En Marche dans la tourmente
Ainsi Mounir Mahjoubi a-t-il confirmé que le site Web d’En Marche fait l’objet d’attaques régulières sur le front-end comme sur la base de données. Mais il s’est immédiatement empressé d’affirmer que les données Stratégiques, comme les données personnelles des sympathisants qui se présentent sur le site, sont « bien protégées, il n’y a aucune atteinte à nos données et à nos services ».
Les attributs numériques du candidat Macron font figure d’exemple dans la sphère politique. A la mi-février, c’est le député du Finistère et secrétaire général du mouvement En Marche, Richard Ferrand, qui avertissait sur la multiplication des fausses informations et sur l’existence de centaines, voire de milliers d’attaques sur la base de données, les sites et sur le système d’information du parti. Mounir Mahjoubi n’a d’ailleurs pas hésité à pointer l’origine de ces attaques, « comme par hasard, cela vient des frontières russes », les fausses informations étant écrites et relayées par des médias russes comme Spoutnik ou RT. « Ces attaques proviennent principalement d’Ukraine, pour près de la moitié d’entre elles, continue-t-il. Ce qu’indique de manière certaine la nature de ces attaques, c’est qu’elles sont organisées et coordonnées par un groupe structuré, et non par des hackers solitaires ».
Nicolas Arpagian (Directeur scientifique, Cycle « Sécurité Numérique », Institut National des Hautes Etudes de la Sécurité & de la Justice) ; Mounir Mahjoubi (En Marche) ; Florence Puybareau (Directrice des contenus de DG Consultants) ; David Guez (Avocat organisateur de la primaire.org).

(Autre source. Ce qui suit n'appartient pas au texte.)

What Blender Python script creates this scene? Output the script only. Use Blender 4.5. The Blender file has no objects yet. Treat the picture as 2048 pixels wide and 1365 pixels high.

Plus généralement, tous les intervenants ont dénoncé le rôle de la "fâchosphère" à l'origine et sur la diffusion des 'fake news'.
Mise en garde
Face à cette montée des pratiques douteuses qui viennent ternir les prochaines élections, le CNIL, l’ANSSI, et même le Chef de l’Etat sont intervenus pour sensibiliser les partis, les électeurs, et plus généralement les citoyens. Une procédure a été mise en place pour permettre aux partis qui se sentiraient menacés d’accéder à l’appui de l’ANSSI. Elle passe par la saisie de la Commission nationale de contrôle de la campagne électorale, mise en place par le Conseil constitutionnel, qui doit déterminer si une cyberattaque risque de fausser les règles du jeu et/ou d’entacher la sincérité du scrutin, et si cela est vérifié se tourner vers l’ANSSI pour solliciter une expertise technique spécifique.
Si les attaques et la gêne occasionnée sont réelles, le risque l’est moins, de l’avis des intervenants. A la différence des Etats-Unis, le vote électronique est peu développé en France, or c’est celui-ci qui serait la principale source d’inquiétude. Cela d’autant plus que les systèmes mis en place dans une cinquantaine de villes voici plus de 10 ans sont aujourd’hui obsolètes. En revanche, la sécurité de la remontée des résultats des préfectures vers le ministère de l’Intérieur a été renforcée.
La blockchain s'invite dans les élections
Nicolas Arpagian a par ailleurs rappelé que des outils de protection existent, accessibles à des prix raisonnables. Il milite également pour que leur coût soit écarté des budgets de campagne afin que les partis s’équipent…
Mais le plus surprenant dans cette table ronde, et ce qui aura certainement retenu le plus d’attention de la part des membres du Cercle, est venu l’expérience menée par David Guez sur primaire.org, avec l’usage de la Blockchain en infrastructure des votes. Ces derniers ont été effectués en ligne, via la technologie blockchain Ethereum, qui permet d’échanger des données de façon sécurisée et anonyme. « C’est pour nous une garantie de l’inaltérabilité du vote, et pour l’électeur une façon d’obtenir une preuve de son vote – à laquelle nous n’avons pas accès - et de vérifier qu’il a bien été pris en compte », a précisé David Guez.